Data:
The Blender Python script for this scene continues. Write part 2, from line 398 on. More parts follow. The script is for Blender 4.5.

---

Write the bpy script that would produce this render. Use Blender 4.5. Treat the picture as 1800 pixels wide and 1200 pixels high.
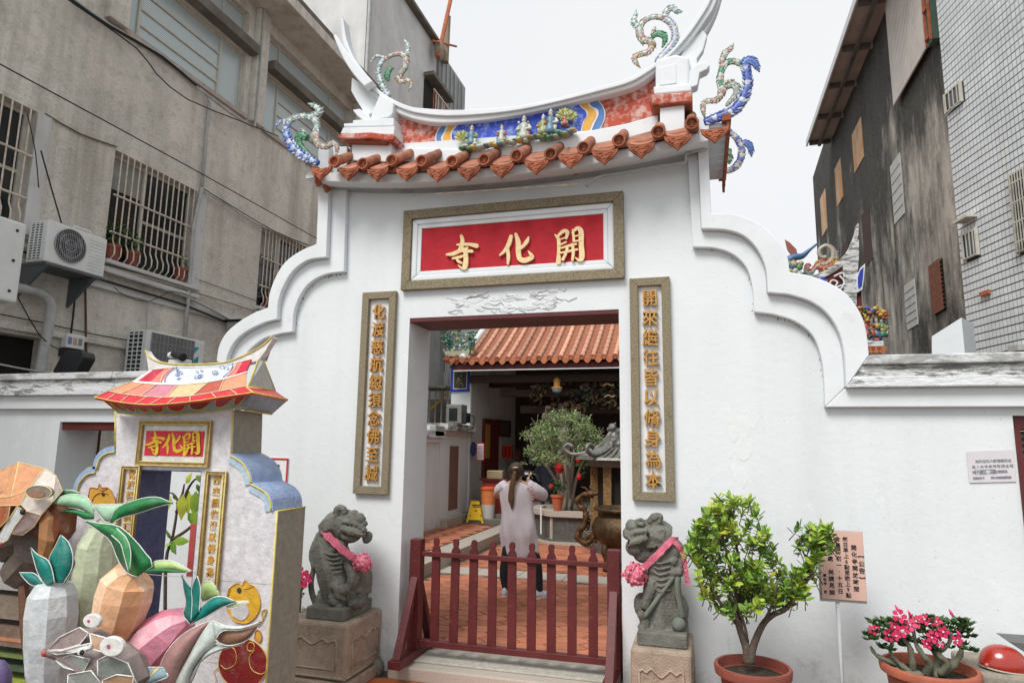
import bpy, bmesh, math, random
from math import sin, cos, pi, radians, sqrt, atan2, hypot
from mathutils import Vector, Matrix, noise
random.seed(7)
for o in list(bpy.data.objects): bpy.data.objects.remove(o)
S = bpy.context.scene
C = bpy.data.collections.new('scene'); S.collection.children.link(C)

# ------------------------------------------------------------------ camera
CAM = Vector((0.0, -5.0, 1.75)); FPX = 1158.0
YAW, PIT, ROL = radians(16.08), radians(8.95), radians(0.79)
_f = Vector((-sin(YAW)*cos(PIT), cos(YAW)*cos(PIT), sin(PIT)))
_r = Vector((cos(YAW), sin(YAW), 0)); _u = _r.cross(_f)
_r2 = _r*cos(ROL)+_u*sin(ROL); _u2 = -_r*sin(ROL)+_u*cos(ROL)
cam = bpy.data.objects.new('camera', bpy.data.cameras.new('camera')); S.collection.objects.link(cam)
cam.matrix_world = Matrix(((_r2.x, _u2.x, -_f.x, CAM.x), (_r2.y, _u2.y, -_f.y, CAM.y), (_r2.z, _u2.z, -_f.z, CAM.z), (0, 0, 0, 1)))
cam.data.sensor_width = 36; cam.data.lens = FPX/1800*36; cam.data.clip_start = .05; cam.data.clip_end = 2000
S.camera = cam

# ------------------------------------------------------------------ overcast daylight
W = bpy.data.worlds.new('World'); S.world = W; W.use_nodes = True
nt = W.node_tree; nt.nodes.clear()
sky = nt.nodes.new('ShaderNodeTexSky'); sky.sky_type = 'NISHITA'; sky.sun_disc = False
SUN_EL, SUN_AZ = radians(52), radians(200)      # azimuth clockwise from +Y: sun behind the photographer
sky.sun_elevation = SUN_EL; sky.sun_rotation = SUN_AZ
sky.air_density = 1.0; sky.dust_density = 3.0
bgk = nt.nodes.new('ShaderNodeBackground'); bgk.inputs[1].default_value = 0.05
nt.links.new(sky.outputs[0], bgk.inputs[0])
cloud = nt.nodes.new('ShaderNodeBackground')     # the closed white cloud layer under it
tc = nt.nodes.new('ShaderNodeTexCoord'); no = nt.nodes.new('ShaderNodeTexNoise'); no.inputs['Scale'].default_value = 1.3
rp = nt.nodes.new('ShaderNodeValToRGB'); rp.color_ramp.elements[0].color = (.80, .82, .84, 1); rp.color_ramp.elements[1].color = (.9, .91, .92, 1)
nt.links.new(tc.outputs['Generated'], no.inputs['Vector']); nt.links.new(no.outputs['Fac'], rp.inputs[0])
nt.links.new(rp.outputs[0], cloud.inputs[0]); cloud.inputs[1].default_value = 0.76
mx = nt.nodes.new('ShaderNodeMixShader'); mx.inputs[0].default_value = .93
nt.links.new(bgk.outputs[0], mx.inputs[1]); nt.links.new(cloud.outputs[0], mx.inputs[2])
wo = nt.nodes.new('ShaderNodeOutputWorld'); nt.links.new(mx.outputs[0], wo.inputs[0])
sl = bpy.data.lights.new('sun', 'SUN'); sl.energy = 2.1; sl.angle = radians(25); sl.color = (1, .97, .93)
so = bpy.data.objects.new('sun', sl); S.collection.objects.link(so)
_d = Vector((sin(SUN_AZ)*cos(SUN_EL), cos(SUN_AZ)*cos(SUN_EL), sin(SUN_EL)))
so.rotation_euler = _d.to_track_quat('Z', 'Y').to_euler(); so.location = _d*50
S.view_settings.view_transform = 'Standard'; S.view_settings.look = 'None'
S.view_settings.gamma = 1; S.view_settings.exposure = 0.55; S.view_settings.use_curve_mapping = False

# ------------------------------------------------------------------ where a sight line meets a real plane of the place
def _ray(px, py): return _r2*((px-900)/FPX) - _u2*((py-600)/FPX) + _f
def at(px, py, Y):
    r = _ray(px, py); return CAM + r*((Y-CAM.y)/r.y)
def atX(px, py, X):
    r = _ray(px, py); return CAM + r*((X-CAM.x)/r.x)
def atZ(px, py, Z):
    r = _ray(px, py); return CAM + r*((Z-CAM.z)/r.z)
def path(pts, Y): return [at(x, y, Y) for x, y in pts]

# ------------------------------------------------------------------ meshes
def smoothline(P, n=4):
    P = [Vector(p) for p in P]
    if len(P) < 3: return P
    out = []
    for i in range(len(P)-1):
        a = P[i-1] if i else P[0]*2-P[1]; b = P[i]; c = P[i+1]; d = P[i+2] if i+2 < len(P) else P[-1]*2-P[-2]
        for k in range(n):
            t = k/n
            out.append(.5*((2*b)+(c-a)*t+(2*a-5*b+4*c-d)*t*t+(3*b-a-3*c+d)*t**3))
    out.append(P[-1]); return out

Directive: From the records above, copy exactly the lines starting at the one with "Write the bpy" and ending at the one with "C = bpy.data.collections.new('scene');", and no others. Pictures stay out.

The answer:
Write the bpy script that would produce this render. Use Blender 4.5. Treat the picture as 1800 pixels wide and 1200 pixels high.
import bpy, bmesh, math, random
from math import sin, cos, pi, radians, sqrt, atan2, hypot
from mathutils import Vector, Matrix, noise
random.seed(7)
for o in list(bpy.data.objects): bpy.data.objects.remove(o)
S = bpy.context.scene
C = bpy.data.collections.new('scene'); S.collection.children.link(C)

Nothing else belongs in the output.